begin

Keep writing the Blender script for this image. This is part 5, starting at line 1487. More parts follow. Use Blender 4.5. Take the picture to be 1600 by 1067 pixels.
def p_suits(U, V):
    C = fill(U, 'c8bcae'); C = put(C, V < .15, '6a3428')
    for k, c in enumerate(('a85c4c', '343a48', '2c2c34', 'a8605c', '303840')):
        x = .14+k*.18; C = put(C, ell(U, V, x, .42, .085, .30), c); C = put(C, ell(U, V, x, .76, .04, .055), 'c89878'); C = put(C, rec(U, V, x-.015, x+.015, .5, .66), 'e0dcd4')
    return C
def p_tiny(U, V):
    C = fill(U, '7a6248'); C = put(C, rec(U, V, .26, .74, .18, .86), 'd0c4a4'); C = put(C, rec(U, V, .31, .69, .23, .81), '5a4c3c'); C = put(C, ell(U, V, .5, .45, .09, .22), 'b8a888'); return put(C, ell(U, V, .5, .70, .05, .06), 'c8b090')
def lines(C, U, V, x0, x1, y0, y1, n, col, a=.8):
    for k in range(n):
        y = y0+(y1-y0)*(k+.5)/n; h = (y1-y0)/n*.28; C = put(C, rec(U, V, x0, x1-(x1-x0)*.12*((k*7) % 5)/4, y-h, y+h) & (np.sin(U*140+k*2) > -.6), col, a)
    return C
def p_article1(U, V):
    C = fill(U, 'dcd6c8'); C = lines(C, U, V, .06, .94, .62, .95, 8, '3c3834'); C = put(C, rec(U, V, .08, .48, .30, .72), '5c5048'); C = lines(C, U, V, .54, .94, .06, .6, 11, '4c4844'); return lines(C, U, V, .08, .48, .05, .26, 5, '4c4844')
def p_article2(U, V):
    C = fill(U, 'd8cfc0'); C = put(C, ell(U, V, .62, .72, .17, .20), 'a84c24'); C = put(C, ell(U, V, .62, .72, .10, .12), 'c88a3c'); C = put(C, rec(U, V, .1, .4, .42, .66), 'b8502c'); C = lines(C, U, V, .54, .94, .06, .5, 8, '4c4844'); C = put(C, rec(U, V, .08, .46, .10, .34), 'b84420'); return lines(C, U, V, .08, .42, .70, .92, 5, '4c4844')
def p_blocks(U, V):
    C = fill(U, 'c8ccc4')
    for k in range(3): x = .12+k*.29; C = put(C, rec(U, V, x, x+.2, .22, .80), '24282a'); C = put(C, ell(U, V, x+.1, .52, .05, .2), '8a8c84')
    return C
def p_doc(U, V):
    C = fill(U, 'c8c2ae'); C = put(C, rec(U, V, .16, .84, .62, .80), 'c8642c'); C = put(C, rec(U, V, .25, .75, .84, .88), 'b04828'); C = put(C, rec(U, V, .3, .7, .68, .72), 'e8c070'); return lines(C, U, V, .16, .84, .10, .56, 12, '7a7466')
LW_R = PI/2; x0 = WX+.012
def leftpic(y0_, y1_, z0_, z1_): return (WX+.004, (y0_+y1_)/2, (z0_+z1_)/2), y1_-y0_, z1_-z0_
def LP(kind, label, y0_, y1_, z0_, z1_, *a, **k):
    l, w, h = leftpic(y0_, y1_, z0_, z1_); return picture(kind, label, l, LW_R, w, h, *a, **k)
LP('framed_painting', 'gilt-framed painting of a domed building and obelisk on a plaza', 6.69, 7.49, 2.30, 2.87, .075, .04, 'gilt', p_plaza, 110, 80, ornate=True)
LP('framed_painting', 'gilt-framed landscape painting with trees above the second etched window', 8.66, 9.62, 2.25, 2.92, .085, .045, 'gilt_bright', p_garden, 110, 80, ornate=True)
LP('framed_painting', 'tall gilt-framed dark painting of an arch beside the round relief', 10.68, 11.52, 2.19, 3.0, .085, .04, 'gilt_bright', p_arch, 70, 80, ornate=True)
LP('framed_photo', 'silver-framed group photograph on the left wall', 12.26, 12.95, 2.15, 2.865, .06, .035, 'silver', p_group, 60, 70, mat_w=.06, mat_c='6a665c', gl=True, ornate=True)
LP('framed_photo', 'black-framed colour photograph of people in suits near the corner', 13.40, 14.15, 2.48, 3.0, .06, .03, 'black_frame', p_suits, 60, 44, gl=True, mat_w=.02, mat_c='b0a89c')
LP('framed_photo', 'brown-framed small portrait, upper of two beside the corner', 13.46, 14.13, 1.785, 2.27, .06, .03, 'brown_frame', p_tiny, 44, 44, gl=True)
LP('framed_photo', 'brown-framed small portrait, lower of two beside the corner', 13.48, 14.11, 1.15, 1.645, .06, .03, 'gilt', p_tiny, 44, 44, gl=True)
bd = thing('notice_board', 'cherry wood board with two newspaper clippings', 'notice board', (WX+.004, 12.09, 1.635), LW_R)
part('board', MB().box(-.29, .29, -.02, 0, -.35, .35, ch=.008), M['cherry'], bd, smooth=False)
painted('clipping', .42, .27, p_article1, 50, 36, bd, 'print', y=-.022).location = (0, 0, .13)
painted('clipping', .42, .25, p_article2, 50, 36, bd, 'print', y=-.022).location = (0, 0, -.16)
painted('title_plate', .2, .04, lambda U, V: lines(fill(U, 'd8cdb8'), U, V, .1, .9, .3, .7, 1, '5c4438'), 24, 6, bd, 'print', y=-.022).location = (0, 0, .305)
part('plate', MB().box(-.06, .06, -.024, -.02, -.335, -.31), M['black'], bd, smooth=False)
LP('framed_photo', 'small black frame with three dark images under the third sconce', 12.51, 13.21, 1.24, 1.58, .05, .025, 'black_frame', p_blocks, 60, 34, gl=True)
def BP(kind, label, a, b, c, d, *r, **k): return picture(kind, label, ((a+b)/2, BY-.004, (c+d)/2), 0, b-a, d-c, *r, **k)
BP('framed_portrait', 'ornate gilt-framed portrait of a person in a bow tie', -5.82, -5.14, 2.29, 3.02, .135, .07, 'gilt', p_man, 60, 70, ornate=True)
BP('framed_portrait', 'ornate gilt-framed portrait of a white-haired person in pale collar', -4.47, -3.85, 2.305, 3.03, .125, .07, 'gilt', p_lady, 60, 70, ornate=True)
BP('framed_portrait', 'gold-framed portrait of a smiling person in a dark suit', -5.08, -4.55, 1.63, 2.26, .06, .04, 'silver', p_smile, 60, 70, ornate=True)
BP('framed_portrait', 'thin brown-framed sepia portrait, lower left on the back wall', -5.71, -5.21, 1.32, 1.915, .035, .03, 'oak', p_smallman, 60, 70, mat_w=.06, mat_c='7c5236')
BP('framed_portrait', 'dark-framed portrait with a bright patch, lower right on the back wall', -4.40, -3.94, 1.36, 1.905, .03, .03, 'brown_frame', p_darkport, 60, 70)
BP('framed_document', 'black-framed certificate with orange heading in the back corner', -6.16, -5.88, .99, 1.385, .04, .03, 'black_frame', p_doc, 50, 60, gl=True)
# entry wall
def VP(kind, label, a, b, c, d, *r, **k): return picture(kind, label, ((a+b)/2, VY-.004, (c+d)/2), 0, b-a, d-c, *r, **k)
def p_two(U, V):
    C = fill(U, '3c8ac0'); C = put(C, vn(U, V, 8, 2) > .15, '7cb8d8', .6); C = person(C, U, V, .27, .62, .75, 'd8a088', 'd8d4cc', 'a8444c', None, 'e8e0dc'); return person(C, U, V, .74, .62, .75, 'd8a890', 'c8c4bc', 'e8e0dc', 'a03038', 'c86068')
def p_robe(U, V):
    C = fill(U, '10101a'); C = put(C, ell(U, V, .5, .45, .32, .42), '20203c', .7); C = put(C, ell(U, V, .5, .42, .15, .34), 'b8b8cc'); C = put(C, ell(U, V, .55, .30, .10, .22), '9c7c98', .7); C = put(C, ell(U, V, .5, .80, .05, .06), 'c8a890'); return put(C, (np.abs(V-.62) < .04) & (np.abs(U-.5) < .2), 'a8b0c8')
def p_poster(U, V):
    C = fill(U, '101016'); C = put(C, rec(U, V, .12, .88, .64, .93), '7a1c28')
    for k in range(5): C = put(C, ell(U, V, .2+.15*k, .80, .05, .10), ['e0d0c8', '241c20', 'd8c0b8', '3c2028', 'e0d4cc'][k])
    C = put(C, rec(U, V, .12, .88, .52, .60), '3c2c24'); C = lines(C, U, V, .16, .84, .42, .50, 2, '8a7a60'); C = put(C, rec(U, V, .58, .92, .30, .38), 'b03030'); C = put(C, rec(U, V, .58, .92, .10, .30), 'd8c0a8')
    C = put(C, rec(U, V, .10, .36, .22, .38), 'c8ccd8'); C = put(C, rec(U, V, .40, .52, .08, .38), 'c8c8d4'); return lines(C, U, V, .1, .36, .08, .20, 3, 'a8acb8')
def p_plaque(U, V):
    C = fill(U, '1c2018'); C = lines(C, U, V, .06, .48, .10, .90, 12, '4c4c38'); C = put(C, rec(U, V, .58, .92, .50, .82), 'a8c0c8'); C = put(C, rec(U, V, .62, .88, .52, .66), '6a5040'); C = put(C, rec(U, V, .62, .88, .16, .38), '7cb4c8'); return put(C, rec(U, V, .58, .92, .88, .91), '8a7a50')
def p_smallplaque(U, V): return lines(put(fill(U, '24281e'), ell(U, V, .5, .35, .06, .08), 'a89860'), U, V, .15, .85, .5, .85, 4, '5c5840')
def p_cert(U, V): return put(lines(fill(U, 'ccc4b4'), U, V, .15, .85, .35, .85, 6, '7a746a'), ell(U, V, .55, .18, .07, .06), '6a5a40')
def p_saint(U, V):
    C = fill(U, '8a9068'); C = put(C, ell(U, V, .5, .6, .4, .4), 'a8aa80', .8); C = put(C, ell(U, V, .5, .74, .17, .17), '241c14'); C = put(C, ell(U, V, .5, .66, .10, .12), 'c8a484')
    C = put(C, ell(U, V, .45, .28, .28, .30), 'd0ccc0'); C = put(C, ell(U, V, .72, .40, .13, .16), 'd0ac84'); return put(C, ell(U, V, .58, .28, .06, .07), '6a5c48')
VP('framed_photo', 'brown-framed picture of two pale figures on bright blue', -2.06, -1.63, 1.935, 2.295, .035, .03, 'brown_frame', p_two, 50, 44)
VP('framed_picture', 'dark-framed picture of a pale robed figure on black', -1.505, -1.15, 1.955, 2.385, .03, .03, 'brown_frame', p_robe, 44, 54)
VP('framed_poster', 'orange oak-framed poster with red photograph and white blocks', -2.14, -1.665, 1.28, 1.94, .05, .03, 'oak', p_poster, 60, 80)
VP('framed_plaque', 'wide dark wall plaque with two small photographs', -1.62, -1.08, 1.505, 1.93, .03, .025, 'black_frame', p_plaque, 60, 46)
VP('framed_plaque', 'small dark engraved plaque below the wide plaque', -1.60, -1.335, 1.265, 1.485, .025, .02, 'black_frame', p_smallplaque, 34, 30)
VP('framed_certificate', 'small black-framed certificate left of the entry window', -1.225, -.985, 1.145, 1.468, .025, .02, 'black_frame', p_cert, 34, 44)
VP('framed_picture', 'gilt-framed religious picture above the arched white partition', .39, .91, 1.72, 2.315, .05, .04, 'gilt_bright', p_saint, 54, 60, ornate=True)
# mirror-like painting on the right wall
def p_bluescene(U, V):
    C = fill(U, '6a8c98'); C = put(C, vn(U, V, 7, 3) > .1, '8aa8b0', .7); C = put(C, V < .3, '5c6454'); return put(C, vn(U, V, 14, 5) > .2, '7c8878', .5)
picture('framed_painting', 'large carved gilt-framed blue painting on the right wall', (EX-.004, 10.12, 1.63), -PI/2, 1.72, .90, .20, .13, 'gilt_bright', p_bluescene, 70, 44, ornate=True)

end

• [EXERCISE TASK]
What is the number of lines in the data that hold the word "picture"? Reply with that number and nothing else.

• [EXPECTED OUTPUT]
8